Takke satarak cami yapılır mı? Takkeci İbrahim Efendi

Bugün bir kitap okurken bir olaydan örnek verdi. Örnek Takkeci İbrahim Efendi'den bahsediyordu.
Okuyunca çok etkilendim, araştırdım Topkapı'da şimdiki Türk Dünyası Sosyal Tesislerinin hemen yanında yer alıyor, gittim yerinde gördüm.














Hikayesi şöyle:
İbrahim Efendi kapalıçarşıda keçeden takke yapıp(buna arakiyeci diyorlar) satarak hayatını ikame ettiren bir esnaftı. Dostlarına, ahbaplarına bir cami yaptırmak istediğini söyler dururdu. Onlar da alay ederlerdi İbrahim Efendi ile: Takke satarak cami mi yapılır diye.
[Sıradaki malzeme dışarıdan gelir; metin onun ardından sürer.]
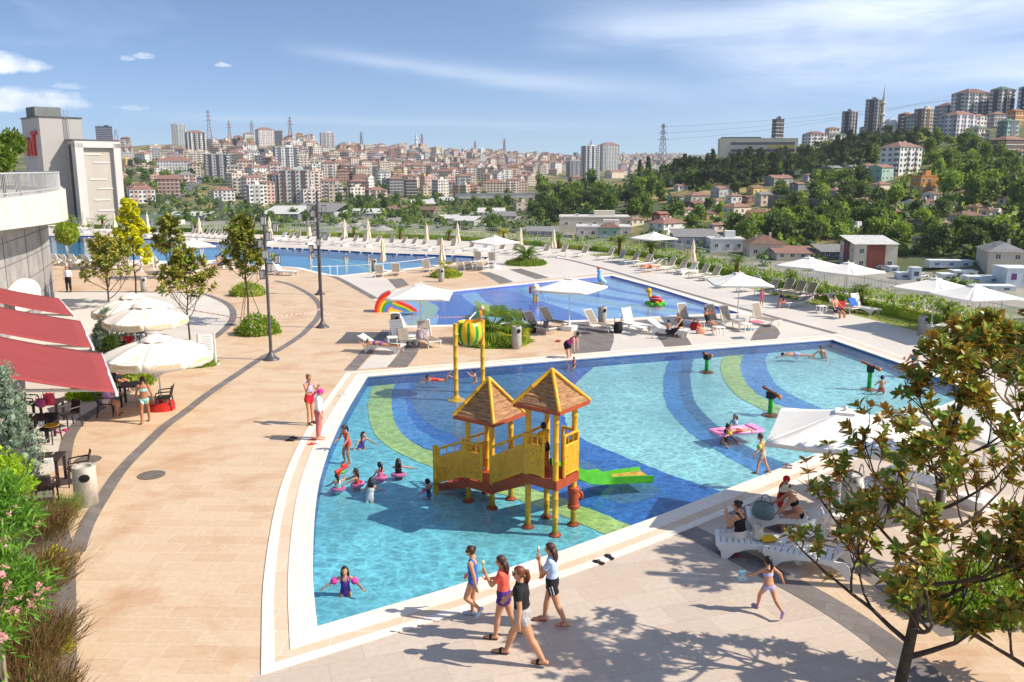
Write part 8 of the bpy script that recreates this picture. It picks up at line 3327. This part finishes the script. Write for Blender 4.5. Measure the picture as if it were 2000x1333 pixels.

Haklıydılar da hiç takke satarak cami mi yapılırmış. Tabi hesaba katmadıkları niyet ve ihlas vardı.
Sabaha karşı rüya görür rüyasında bir zat ona "Git Bağdat'a orada birkaç tane üzüm nasibin var." der. Atlayıp kalkar fesuphanallah der. bir sonraki gn aynı rüyayı tekrar görür yine atlar kalkar. Bunda bir hikmet var ama hayırlısı der. Üçüncü gece de aynı rüyayı görünce gizlice azığını alır ve yola çıkar. Yolu uzundur. Taa Bağdat'a gidecekti.
Bir zaman sonra Bağdat'a varır, bir hana gider ve oturur. Yorgundur, aklında hep o rüya vardır. Hancı adamın uzun yoldan geldiğini anlar, dışarıdan gider birkaç tane üzüm getirir ikram eder.
Sorar: "Seni buralara getiren nedir yabancı?".
İbrahim Efendi rüyasını anlatır. Hancı güler ve ona der ki:
"Bre adam hiç iki-üç üzüm için bunca yol gelinir mi? Ben kaç gecedir rüyamda İstanbul'da Takkeci İbrahim Efendinin ocağının yanında gömülü iki küp altın görüyorum da gitmiyorum, sana ne oluyor."
İbrahim Efendi mesajı almıştır. Hiç durmadan geri döner. Ocağın başını kazar ve altınları bulur.
Hemen camiyi yaptırmaya başlar.

İşte bir ihlas ve niyet samimi olunca neler oluyor.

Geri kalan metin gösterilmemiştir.